Well, again, not quite.  Remember, to get cash out of your retirement savings, the mutual funds that you own have to sell assets to meet redemptions.  The cash can not come from thin air.  A temporary measure like this will create an artificial shock of selling pressures in the equity markets.  The Dow and SP 500 are both down over 40% during the year, wiping out over $9 trillion of wealth.  The shock will certainly push it down more, wreaking havoc not only on those who sell, but also on those who elect not to sell.  That will undoubtedly NOT be good for consumer spending.  Furthermore, as the equity market is already at a stage of very low liquidity, small amounts of selling would lead to very significant drops in prices.  Simply put, there is a magnifying effect here again: when selling pushes a stock down $1, it’s not only the seller who got $1 less, but every other owner of the same shares now are $1 worse off.

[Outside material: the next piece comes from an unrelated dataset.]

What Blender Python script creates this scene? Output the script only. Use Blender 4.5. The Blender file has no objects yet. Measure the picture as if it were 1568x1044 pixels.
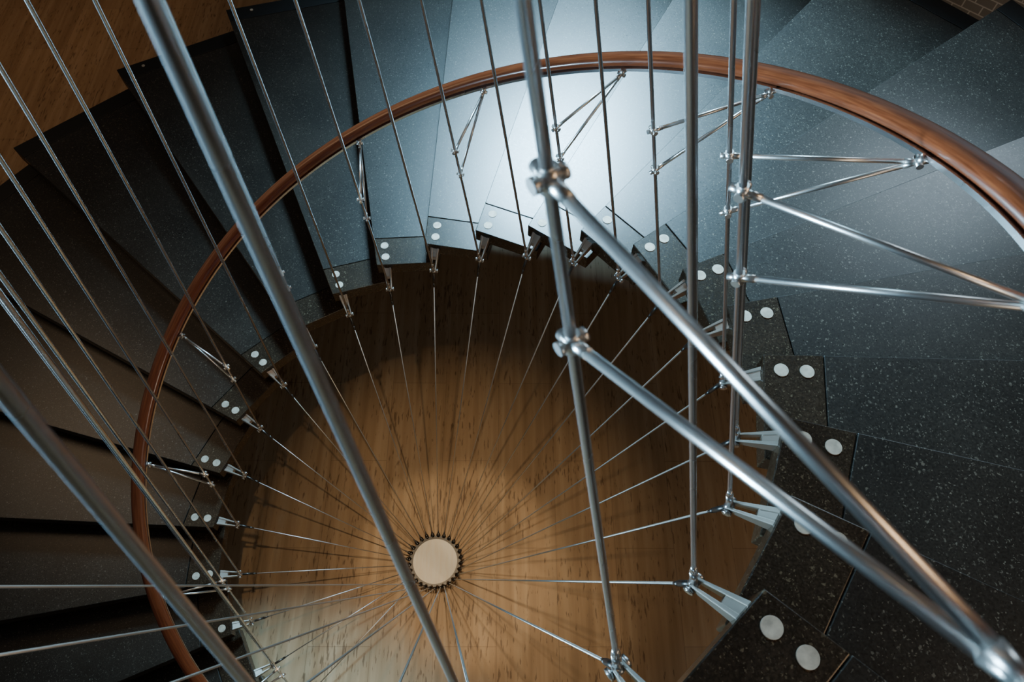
import bpy, bmesh, math, random
from mathutils import Vector, Matrix
random.seed(4)
U=1.18
# ---- recovered geometry (unit = well radius) ----
PHI0=-.0707; DA=.2228; S=.1445
HTOP=6.5; RTOP=-.0213
A1=.709; A2=.852; RH=1.0902; DH=-.0131; HH=.8738
HD=.0891; R1=1.1274; R2=1.194; E0=.0458; ET=.0335/.9
RI=1.086; RSEAM=1.243; RO=3.3885; TH=.068
ZD=-.0568; ZF=-.20
K0,K1=-1,27
KW={22:22,23:22.66,24:23.6,25:24.5,26:25.36,27:26.2,28:27.05}
def warp(k):
    if k<=22: return k
    i=min(int(k),27); t=k-i
    return KW[i]+(KW[i+1]-KW[i])*t
def az(k,da=0):
    return math.pi/2+PHI0-(warp(k)-10)*DA+da
def P(k,r,z,lat=0,da=0):
    a=az(k,da)
    return Vector((r*math.cos(a)-lat*math.sin(a), r*math.sin(a)+lat*math.cos(a), S*k+z))*U
H=.1445/.022
def rod(k,z):
    t=z/(H-S*k)
    return P(k,1+(RTOP-1)*t,z)
# ---- material helpers ----
def newmat(n):
    m=bpy.data.materials.new(n); m.use_nodes=True; nt=m.node_tree
    return m,nt,nt.nodes['Principled BSDF']
def ramp(nt,src,stops):
    r=nt.nodes.new('ShaderNodeValToRGB'); e=r.color_ramp.elements
    while len(e)<len(stops): e.new(.5)
    for i,(p,c) in enumerate(stops):
        e[i].position=p; e[i].color=(c[0],c[1],c[2],1)
    nt.links.new(src,r.inputs[0]); return r
def stone(name,base,fleck,rough,spec=.5):
    m,nt,b=newmat(name); L=nt.links
    tc=nt.nodes.new('ShaderNodeTexCoord')
    n0=nt.nodes.new('ShaderNodeTexNoise'); n0.inputs['Scale'].default_value=3.; n0.inputs['Detail'].default_value=5
    L.new(tc.outputs['Object'],n0.inputs['Vector'])
    r0=ramp(nt,n0.outputs['Fac'],[(.35,[c*.75 for c in base]),(.7,[c*1.3 for c in base])])
    nf=nt.nodes.new('ShaderNodeTexNoise'); nf.inputs['Scale'].default_value=160.; nf.inputs['Detail'].default_value=4
    L.new(tc.outputs['Object'],nf.inputs['Vector'])
    rf=ramp(nt,nf.outputs['Fac'],[(.4,(.55,.55,.55)),(.6,(1.0,1.0,1.0))])
    m0=nt.nodes.new('ShaderNodeMixRGB'); m0.blend_type='MULTIPLY'; m0.inputs[0].default_value=1; L.new(r0.outputs[0],m0.inputs[1]); L.new(rf.outputs[0],m0.inputs[2])
    nd=nt.nodes.new('ShaderNodeTexNoise'); nd.inputs['Scale'].default_value=110; nd.inputs['Detail'].default_value=3
    L.new(tc.outputs['Object'],nd.inputs['Vector'])
    mx=nt.nodes.new('ShaderNodeMixRGB'); mx.blend_type='ADD'; mx.inputs[0].default_value=.018
    L.new(tc.outputs['Object'],mx.inputs[1]); L.new(nd.outputs['Color'],mx.inputs[2])
    prev=m0.outputs[0]
    for sc,th,g0,g1 in ((68,.23,.60,1.1),(34,.16,.76,1.15),(135,.27,.48,1.05)):
        v=nt.nodes.new('ShaderNodeTexVoronoi'); v.inputs['Scale'].default_value=sc
        L.new(mx.outputs[0],v.inputs['Vector'])
        a=ramp(nt,v.outputs['Distance'],[(th*.7,(1,1,1)),(th*1.25,(0,0,0))])
        sp=nt.nodes.new('ShaderNodeSeparateColor'); L.new(v.outputs['Color'],sp.inputs[0])
        g=nt.nodes.new('ShaderNodeMapRange'); g.inputs[1].default_value=g0; g.inputs[2].default_value=g1
        L.new(sp.outputs[0],g.inputs[0])
        mu=nt.nodes.new('ShaderNodeMath'); mu.operation='MULTIPLY'; L.new(a.outputs[0],mu.inputs[0]); L.new(g.outputs[0],mu.inputs[1])
        mm=nt.nodes.new('ShaderNodeMixRGB'); L.new(mu.outputs[0],mm.inputs[0]); L.new(prev,mm.inputs[1])
        mm.inputs[2].default_value=(*fleck,1); prev=mm.outputs[0]
    L.new(prev,b.inputs['Base Color'])
    nr=nt.nodes.new('ShaderNodeTexNoise'); nr.inputs['Scale'].default_value=120; nr.inputs['Detail'].default_value=3; L.new(tc.outputs['Object'],nr.inputs['Vector'])
    mr=nt.nodes.new('ShaderNodeMapRange'); mr.inputs[3].default_value=rough-.06; mr.inputs[4].default_value=rough+.08
    L.new(nr.outputs['Fac'],mr.inputs[0]); L.new(mr.outputs[0],b.inputs['Roughness'])
    b.inputs['Specular IOR Level'].default_value=spec
    return m
m_outer=stone('bluestone_honed',(.030,.025,.020),(.21,.185,.145),.29,.6)
m_inner=stone('bluestone_sheen_cutoff',(.044,.029,.018),(.19,.145,.09),.24,.40)  # browner base colour paints in where the blue sheen is cut off
m_black,nt,b=newmat('black_end_block'); b.inputs['Base Color'].default_value=(.006,.006,.006,1); b.inputs['Roughness'].default_value=.5
def metal(name,col,rough):
    m,nt,b=newmat(name); b.inputs['Metallic'].default_value=1; b.inputs['Base Color'].default_value=(*col,1)
    b.inputs['Roughness'].default_value=rough
    tc=nt.nodes.new('ShaderNodeTexCoord'); n=nt.nodes.new('ShaderNodeTexNoise'); n.inputs['Scale'].default_value=4
    nt.links.new(tc.outputs['Object'],n.inputs['Vector'])
    mr=nt.nodes.new('ShaderNodeMapRange'); mr.inputs[3].default_value=rough-.03; mr.inputs[4].default_value=rough+.03
    nt.links.new(n.outputs['Fac'],mr.inputs[0]); nt.links.new(mr.outputs[0],b.inputs['Roughness']); return m
m_steel=metal('stainless_steel',(.80,.81,.82),.27)
m_spoke=metal('spoke_steel',(.68,.65,.60),.45)
m_fork=metal('cast_steel',(.52,.48,.43),.45)
m_bright=metal('polished_steel',(.86,.84,.81),.32)
m_dark=metal('dark_steel',(.12,.115,.11),.4)
m_cap,nt,b=newmat('cap_disc'); b.inputs['Roughness'].default_value=.5; b.inputs['Metallic'].default_value=.1
tc=nt.nodes.new('ShaderNodeTexCoord'); n=nt.nodes.new('ShaderNodeTexNoise'); n.inputs['Scale'].default_value=40; n.inputs['Detail'].default_value=6
nt.links.new(tc.outputs['Object'],n.inputs['Vector']); r=ramp(nt,n.outputs['Fac'],[(.3,(.45,.40,.32)),(.65,(.76,.69,.57))]); nt.links.new(r.outputs[0],b.inputs['Base Color'])
m_disc,nt,b=newmat('hub_disc_travertine'); b.inputs['Roughness'].default_value=.5
tc=nt.nodes.new('ShaderNodeTexCoord'); mp=nt.nodes.new('ShaderNodeMapping'); mp.inputs['Scale'].default_value=(14,1.5,1)
n=nt.nodes.new('ShaderNodeTexNoise'); n.inputs['Scale'].default_value=4; n.inputs['Detail'].default_value=4
nt.links.new(tc.outputs['Object'],mp.inputs[0]); nt.links.new(mp.outputs[0],n.inputs['Vector'])
r=ramp(nt,n.outputs['Fac'],[(.3,(.94,.84,.68)),(.6,(.99,.94,.82))]); nt.links.new(r.outputs[0],b.inputs['Base Color'])
# wood rail
m_wood,nt,b=newmat('rail_wood'); tc=nt.nodes.new('ShaderNodeTexCoord'); uvm=nt.nodes.new('ShaderNodeMapping')
nt.links.new(tc.outputs['UV'],uvm.inputs[0]); uvm.inputs['Scale'].default_value=(3,9,1)
n=nt.nodes.new('ShaderNodeTexNoise'); n.inputs['Scale'].default_value=3; n.inputs['Detail'].default_value=6; nt.links.new(uvm.outputs[0],n.inputs['Vector'])
r=ramp(nt,n.outputs['Fac'],[(.3,(.14,.030,.010)),(.5,(.22,.052,.018)),(.72,(.31,.085,.03))]); nt.links.new(r.outputs[0],b.inputs['Base Color'])
b.inputs['Roughness'].default_value=.28; b.inputs['Coat Weight'].default_value=1; b.inputs['Coat Roughness'].default_value=.10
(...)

In addition, I cannot but help wonder if this is not giving American consumers a rope to hang themselves with.  We all know that the savings rate in the US has been too low for too long.  Lifting the 10% penalty will certainly push it lower.  If the 10% penalty was preventing someone who would otherwise have liquidated from selling, that person would very likely sell now, definitely at significant losses, and possibly at the worst time.  In the current regime, if 401(k) owners needed short term cash, they could already borrow from their plans.  Allowing them to withdraw without penalty only serves as a way to permanently drain their retirement savings instead of borrowing short term against it.  Once years of savings are depleted, how long will it take to rebuild it back?  Not only that, wouldn’t it also be the case that when investments are made into 401(k)s again, they would possibly be at much different prices in the equity market, and hence preventing the owners from recuperating their losses on sales?  If we were to tinker with the savings and investment regimes, wouldn’t it be better to allow investors to offset all of their capital losses against their income this year?  This only accelerates the tax benefit to investors, and instead of depleting consumers’ tax advantaged retirement accounts, it gives them more incentives to use the non tax advantaged investments to cover short-term expenses.  If anything, the cost to the government could be lower, without the undesired consequences of sapping someone’s entire retirement savings.

All these lead to the main point of this blog, there are unintended consequences of government policies.  In setting these policies, the government has to take into account what often are very complex responses from the various constituents of the economy.  How individuals and companies modify their behaviors will affect the outcome of the policies, possibly more than the immediate effects of the policies themselves.  We have to stop treating the economy as a simple machine, like a car -  step on the gas and it will accelerate, put on the brakes and it will slow down.  In engineering, the study of feedback loops is an integral part of system design.  Why it is not part of mainstream economic thinking and policy setting is beyond my understanding.  It is time for that to change.

 

P.S.: Overall, my view on the housing market is that it would best be left alone.  Government efforts to prop up the economy are better spent elsewhere.  As the rest of the economy improves, the housing market will find its own “bottom”, which is far better than any government measures to keep it at an unsustainable, inflated level that was created in the last few years through the potent combination of low interest rates, lax lending standard, “affordability” mortgages, and government push for unnatural home ownership goals.  The negative effect of the housing price downturn will be compensated for by better use of society’s investment dollars away from housing over the longer term.  A fast race to the “bottom” might actually be positive for the economy.  So long as the housing prices continue to go down in dribs and drabs, consumers will continue to feel lousy about their wealth and constrain their spending, because they continue to feel poorer every week due to the “wealth” effect.  Bank lending will also continue to be constrained.  But once the “bottom” is reached, consumers and financials will accept their ultimate losses, and move on with their lives.  In particular, the “wealth” effect ceases to be that relevant any more.  Whether your house has dropped 30% or 40% does not make that much difference.  You will just live in the same house and pay out your mortgage over time.  What does make a difference is that your net worth is no longer shrinking, and you can look forward to the future now.  In that respect, a sharp but short downturn in housing prices is preferable to a longer and shallower one.